The Arkema plant has been identified as one of the most hazardous in the state. Its failure followed releases of contaminants from several other area petrochemical plants and systemic breakdowns of water and sewer systems in Houston and elsewhere in the storm-struck region.

The explosions - more are expected, the company said - will bring fresh scrutiny on whether these plants are adequately regulated and monitored by state and federal safety officials.

The chemical plant accident came as devastation from Harvey, now a tropical depression moving into the Mississippi Valley, continued to spread across the region.
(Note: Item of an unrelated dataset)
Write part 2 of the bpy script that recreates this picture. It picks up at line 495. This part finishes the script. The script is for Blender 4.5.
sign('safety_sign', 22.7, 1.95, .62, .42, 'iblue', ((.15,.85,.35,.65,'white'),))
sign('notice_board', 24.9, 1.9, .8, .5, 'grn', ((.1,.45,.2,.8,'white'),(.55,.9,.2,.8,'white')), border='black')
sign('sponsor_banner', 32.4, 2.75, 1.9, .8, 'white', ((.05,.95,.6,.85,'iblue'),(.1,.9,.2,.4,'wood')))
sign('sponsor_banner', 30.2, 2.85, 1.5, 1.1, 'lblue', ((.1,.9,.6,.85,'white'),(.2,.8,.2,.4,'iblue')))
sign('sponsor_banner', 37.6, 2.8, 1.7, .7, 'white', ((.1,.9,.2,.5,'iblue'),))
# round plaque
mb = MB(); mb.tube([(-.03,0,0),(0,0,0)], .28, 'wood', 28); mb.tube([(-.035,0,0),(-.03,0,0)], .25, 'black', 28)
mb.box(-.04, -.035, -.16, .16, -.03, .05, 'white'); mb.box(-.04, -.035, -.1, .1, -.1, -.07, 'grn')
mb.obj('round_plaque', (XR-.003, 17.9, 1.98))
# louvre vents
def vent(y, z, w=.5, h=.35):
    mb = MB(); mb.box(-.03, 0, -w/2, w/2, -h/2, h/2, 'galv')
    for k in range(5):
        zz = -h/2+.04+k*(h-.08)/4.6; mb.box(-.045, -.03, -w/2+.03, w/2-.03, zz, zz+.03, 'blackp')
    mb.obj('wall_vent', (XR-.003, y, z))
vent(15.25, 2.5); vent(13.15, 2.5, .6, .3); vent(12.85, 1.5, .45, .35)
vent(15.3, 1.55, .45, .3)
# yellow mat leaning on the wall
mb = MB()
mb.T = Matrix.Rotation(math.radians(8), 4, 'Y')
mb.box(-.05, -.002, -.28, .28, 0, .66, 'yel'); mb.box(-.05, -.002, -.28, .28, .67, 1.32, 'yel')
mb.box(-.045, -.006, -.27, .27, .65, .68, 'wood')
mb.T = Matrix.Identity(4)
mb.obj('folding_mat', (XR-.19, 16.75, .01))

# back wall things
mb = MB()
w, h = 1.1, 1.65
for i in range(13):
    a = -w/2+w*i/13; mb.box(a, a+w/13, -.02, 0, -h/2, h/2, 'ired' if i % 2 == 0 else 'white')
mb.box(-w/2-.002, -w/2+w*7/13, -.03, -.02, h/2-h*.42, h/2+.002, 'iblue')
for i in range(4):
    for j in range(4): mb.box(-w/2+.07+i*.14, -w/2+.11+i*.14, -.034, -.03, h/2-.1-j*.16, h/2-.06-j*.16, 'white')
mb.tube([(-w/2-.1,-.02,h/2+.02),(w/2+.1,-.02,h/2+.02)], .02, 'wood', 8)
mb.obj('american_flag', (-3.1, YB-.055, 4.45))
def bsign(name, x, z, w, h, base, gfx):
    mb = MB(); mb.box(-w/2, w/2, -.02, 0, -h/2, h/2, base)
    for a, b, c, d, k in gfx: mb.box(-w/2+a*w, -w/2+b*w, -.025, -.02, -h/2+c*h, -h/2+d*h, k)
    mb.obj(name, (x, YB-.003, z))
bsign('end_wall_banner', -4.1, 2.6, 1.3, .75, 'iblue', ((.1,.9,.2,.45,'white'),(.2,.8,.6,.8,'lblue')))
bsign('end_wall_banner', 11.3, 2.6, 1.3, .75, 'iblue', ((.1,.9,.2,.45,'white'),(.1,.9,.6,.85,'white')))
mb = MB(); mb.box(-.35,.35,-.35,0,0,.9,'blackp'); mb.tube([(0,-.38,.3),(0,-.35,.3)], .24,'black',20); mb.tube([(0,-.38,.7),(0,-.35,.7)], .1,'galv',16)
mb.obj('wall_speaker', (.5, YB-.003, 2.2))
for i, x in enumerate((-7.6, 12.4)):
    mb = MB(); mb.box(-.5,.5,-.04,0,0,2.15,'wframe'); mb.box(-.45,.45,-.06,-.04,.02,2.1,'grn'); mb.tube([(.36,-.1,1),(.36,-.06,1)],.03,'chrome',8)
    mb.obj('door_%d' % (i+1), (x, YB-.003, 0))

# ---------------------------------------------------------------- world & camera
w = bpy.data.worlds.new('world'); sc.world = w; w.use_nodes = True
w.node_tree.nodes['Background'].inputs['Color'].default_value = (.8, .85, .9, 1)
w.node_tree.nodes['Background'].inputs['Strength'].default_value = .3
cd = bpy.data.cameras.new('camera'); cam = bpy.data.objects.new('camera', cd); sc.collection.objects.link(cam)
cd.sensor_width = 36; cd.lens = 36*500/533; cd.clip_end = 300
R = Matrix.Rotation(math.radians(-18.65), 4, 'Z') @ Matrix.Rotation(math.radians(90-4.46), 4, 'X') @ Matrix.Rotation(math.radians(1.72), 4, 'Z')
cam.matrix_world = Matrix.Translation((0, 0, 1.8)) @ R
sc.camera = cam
The known death toll from the storm and flooding rose to 39, authorities said.

Record-breaking floods swept through Beaumont, Texas, east of Houston, damaging the water system and leaving the city's 120,000 residents without clean water.

Beaumont city officials said they would not be able to assess the damage to the water system until floodwaters began to recede, and efforts were being made to distribute bottled water. But Harvey dropped nearly 4 ft of rain in the area, and most roads into the city remained impassable.

Vice-President Mike Pence and several Cabinet officials arrived in Corpus Christi, Texas, around midday on Thursday before heading to nearby Rockport to survey the devastation left by the storm, speak with victims and survey the cleanup effort.

Tom Bossert, the official leading the White House's response to the disaster, estimated that 100,000 homes in Texas and Louisiana had been damaged or destroyed, and said that President Donald Trump would soon seek billions in aid.

Bossert said that rescuers would provide aid to the estimated 500,000 unauthorised immigrants in the Houston area and that federal officials would not round up those whose only offense was entering the country illegally.